Defendants 1 and 2 are the appellant. The plaintiffs case is that the suit properties have been endowed by the blacksmith and Kammala community for conducting certain charities, that the community appointed defendants 1 and 2 as trustees and that as the 1st defendant was misconducting himself in managing the trust he was removed and that the plaintiffs were appointed trustees. Consequently they sued for the recovery of the properties from the 1st defendant and for other allied reliefs. They instituted the suit under O. 1, R. 8 of the Civil Procedure Code. Objection was taken in the lower Courts that as the scope of the suit showed that it fell within the purview of Sect. 92 of the Civil Procedure Code and as the plaintiffs had not obtained the requisite sanction under that section the suit should be dismissed. The first two Courts upheld this plea but the learned Judge (Odgers, J) in second appeal holding that sanction was not necessary set aside the lower Courts decision and remanded the case for disposal according to law.
The only question argued in this Letters Patent Appeal is whether the plaintiffs suit is bad for want of requisite sanction. The decision of this question, we think, must really depend essentially upon the construction of the pleadings in the case. The plaint shows that the plaintiffs complain that the 1st defendant has not kept proper accounts and has refused generally to allow the accounts to be examined by the community. Though the plaintiffs do not expressly ask for the removal of the 1st defendant from his trusteeship and for their appointment as new trustees and for a declaration that the properties have become vested in them, it in clear that the object of the suit is to get the dismissal of the old trustee and the appointment of the new trustees by the community recognised by the Court and to recover the properties through Court from the 1st defendant. Though the plaint is worded with care to escape from the ban of Sect. 92 Civil Procedure Code, a perusal of it will make it clear that the suit comes within the scope of that section. There is an allegation amounting to a breach of trust and the reliefs asked for really involve the granting of some of the reliefs contemplated by Sect. 92 Civil Procedure Code, namely, the removal of a trustee, the appointment of a new trustee and the vesting of property in the new trustee and the administration of the trust. We have, therefore, no doubt that the suit comes within the scope of Sect. 92 of the Civil Procedure Code.

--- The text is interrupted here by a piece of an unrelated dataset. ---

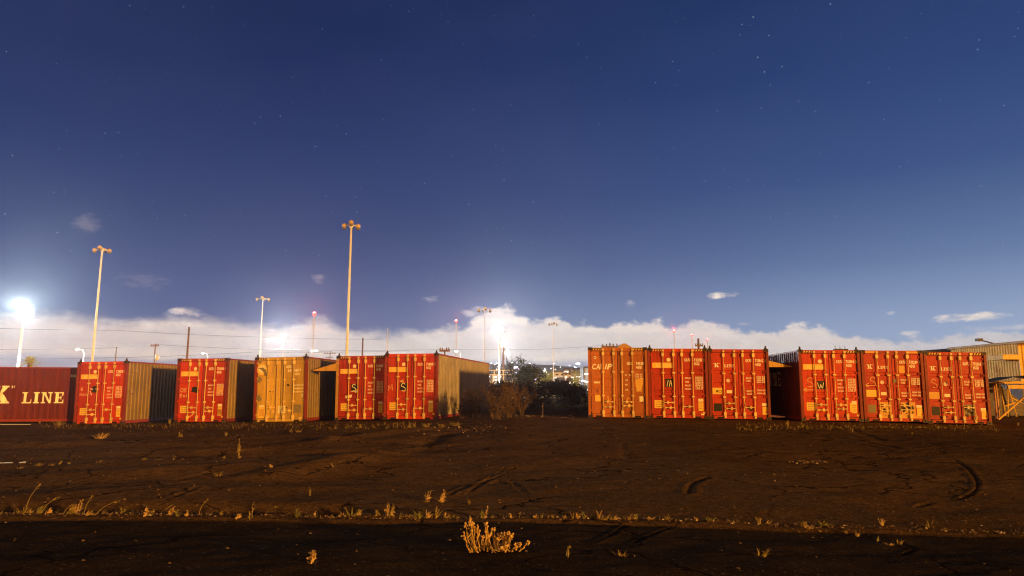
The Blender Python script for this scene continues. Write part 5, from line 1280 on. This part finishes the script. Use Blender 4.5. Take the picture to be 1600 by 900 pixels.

Various decisions of this Court and other Courts have been brought to our notice, but we do not think it necessary to discuss them as this case is clearly covered by a decision of this Court in O. S. A. No. 106 of 1925. The plaintiff in that case brought a suit claiming to be the lawful Muthawalli of a mosque in the Choolai Bazaar. He alleged that the defendant was appointed manager of the mosque by the congregation, that as he was introducing into the original mosque service new customs till then not observed in that mosque he was removed by the Muhammadan worshippers at a meeting, that he (the plaintiff) was appointed Muthawalli of the said mosque and was instructed to file a suit and obtain possession of the mosque and its endowments from the defendant. The learned Judges, the Chief Justice and Srinivasa Aiyangar, J., on a construction of the plaint held that the suit fell within the scope of Sect. 92 Civil Procedure Code. In the case before us also the allegations in the plaint which we have noticed above are precisely similar to those contained in O. S. A. No. 106 of 1926. As in that case, here also the facts pleaded are perfectly clear that whether the plaintiffs be the lawful trustees or not, a matter which can only be decided in a properly lodged suit they are by virtue of and have been ever since their appointment de facto exercising the functions of trustees and the 1st defendant has no right to exercise them because the plaintiffs have been lawfully appointed in his place and that therefore the 1st defendant is to be deprived of his trusteeship and they should be reinstated in his place. In these circumstances, we must hold that the present suit clearly comes within the principle of the ruling we have just referred to.
We must therefore set aside the decision of the learned Judge and dismiss the plaintiffs suit with costs throughout.